People often hear about “probating an estate.” What does that mean? Probate really has to do with wills, and it means “proving” in court that the will of a deceased person is valid. Sometimes the phrase “probating an estate” is used, even if the deceased person did not have a will. In some jurisdictions, the court hearing the case is called a “probate court.” When a person dies, the property owned by that person is property of the deceased person’s estate. An estate is “opened” under Kansas law when a petition to probate a will is filed with the district court in the county where the deceased person lived. The person’s will is attached to the petition, along with a request to administer the estate and appoint an executor. The executor is the deceased person’s personal representative, and is named in the will. If there is no will, but the person had property, then a petition is filed for the administration of the person’s estate and the appointment of an administrator. An administrator generally has the same powers and authority of an executor, with the most important difference being that an administrator cannot sell real property without a court order, whereas an executor can if the will allows it.
In a will case, it is possible for there to be a will contest, if there are two different wills.

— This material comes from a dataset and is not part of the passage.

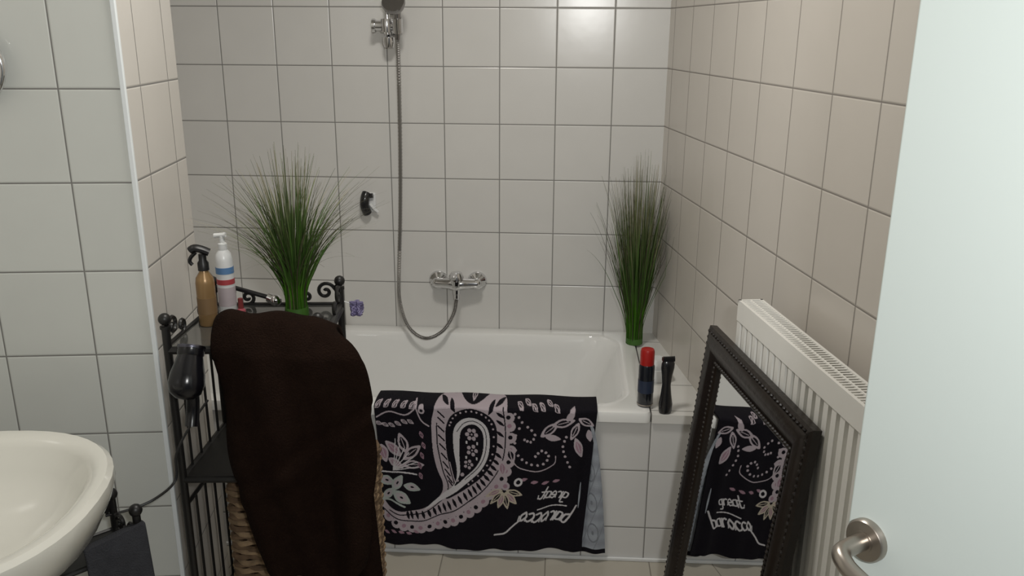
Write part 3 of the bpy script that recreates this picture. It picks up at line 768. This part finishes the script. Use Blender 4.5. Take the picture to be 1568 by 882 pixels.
# ------------------------------------------------------------ items on the bath ledge
def can(b): b.lathe([(.001,0),(.022,0),(.024,.003),(.024,.128),(.021,.135),(.001,.136)],28)
def cap(b): b.lathe([(.001,.132),(.0215,.132),(.0215,.175),(.019,.182),(.001,.184)],28)
bottle('hairspray_can',(.275,2.42,.524),[('can_body',mat('can_black',(.010,.012,.018,1),.2,.2,coat=.3),can),('red_cap',mat('cap_bright_red',(.36,.012,.010,1),.35),cap),('silver_band',STEEL,lab(.024,.004,.008)),('label_lines',mat('can_blue',(.02,.03,.06,1),.4),lab(.024,.045,.085))])
e=empty('hair_trimmer',(.333,2.385,.516),.2)
b=MB(); Ls=[]
for z,w,d,yo in ((0,.018,.014,0),(.006,.020,.016,0),(.03,.021,.017,0),(.06,.016,.015,.002),(.09,.013,.013,.003),(.12,.016,.013,.002),(.145,.020,.014,0),(.160,.020,.012,-.002),(.168,.017,.008,-.002)):
    Ls.append([(w*math.cos(2*pi*i/24),yo+d*math.sin(2*pi*i/24),z) for i in range(24)])
b.loops(Ls,cap0=True,cap1=True); b.build('grip_body',BLACKPL,parent=e)
b=MB(); b.box((-.018,-.010,.168),(.018,.006,.178))
for k in range(9): b.box((-.017+k*.004,-.010,.178),(-.015+k*.004,-.004,.184))
b.build('comb_head',BLACKPL,parent=e)
e=empty('white_soap_dish',(.338,2.655,.516),.1)
b=MB(); b.loops([rrect(0,0,.030,.045,.02,0,6),rrect(0,0,.038,.052,.024,.012,6),rrect(0,0,.040,.054,.025,.045,6),rrect(0,0,.035,.049,.022,.045,6),rrect(0,0,.030,.042,.02,.012,6)],cap0=True,cap1=True); b.build('dish',WHITEPL,parent=e)
b=MB(); b.loops([rrect(0,0,.020,.030,.014,.013,6),rrect(0,0,.024,.034,.016,.022,6),rrect(0,0,.024,.034,.016,.056,6),rrect(0,0,.016,.026,.012,.070,6)],cap0=True,cap1=True); b.build('soap_bar',WHITEPL,parent=e)

# ------------------------------------------------------------ lights
def area(name,loc,size,power,col,target=None,shape='DISK'):
    l=bpy.data.lights.new(name,'AREA'); l.energy=power; l.size=size; l.color=col; l.shape=shape
    o=bpy.data.objects.new(name,l); scene.collection.objects.link(o); o.location=loc
    d=(Vector(target)-Vector(loc)) if target else Vector((0,0,-1))
    o.rotation_euler=d.to_track_quat('-Z','Y').to_euler(); return o
area('ceiling_lamp_light',(-.30,1.75,2.46),.30,14.5,(1,.965,.90))
area('camera_flash_light',(.17,-.14,1.80),.10,15,(1,1,.98),(-.1,3.1,1.1))  # flash-like light added just behind the camera, standing in for a phone flash
w=bpy.data.worlds.new('world'); scene.world=w; w.use_nodes=True
w.node_tree.nodes['Background'].inputs[0].default_value=(.8,.85,.9,1); w.node_tree.nodes['Background'].inputs[1].default_value=.10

Generally, the last one written by the deceased person is the valid will, since it would revoke any prior wills. It is possible that a later writing, known as a codicil, may exist. This is an amendment to a will, so both the will and the codicil would be admitted to probate. Admission to probate means that the court has found that the will is, indeed, the last will of the decedent.
The case then proceeds to administration of the estate, which means accounting for all property owned by the deceased person, and giving notice to any creditors. In Kansas, creditors have four months after notice to file any claim for payment. If a creditor is owed money, but that creditor does not file a claim in the estate (called a “petition for allowance of demand” under Kansas law), then the claim is barred. If a claim is timely filed, then the creditor is paid with money from the sale of estate assets. Generally speaking, the next of kin of a deceased person are not liable for the decedent’s bills – only the estate is.
After bills are paid, along with any estate or inheritance taxes, the remainder of the property then goes to the beneficiaries named in the will or the legal heirs of the decedent is there is no will. After that, the estate is closed and the executor or administrator is discharged. Prior to discharge, the executor or administrator must first account to the court concerning all property owned by the decedent, when and how it was sold, what claims were paid, and what is left for the persons who are inheriting the property.
Many years ago, a book was written called “How to Avoid Probate.” There are, indeed, ways to avoid probate, but the title of the book suggested that probate was something that should be avoided at all cost. Popular misconceptions about probate include the assumption that either the lawyers or “the state” will take all the money, or that the estate will be “tied up in probate” for many years. In Kansas, the judge assigned to the case determines what fees are to be allowed the attorney representing the estate. The fee must be reasonable and it is usually based upon an hourly charge. Occasionally, an estate may take several years to complete, but the vast majority of estates in Kansas are completed over the span of several months.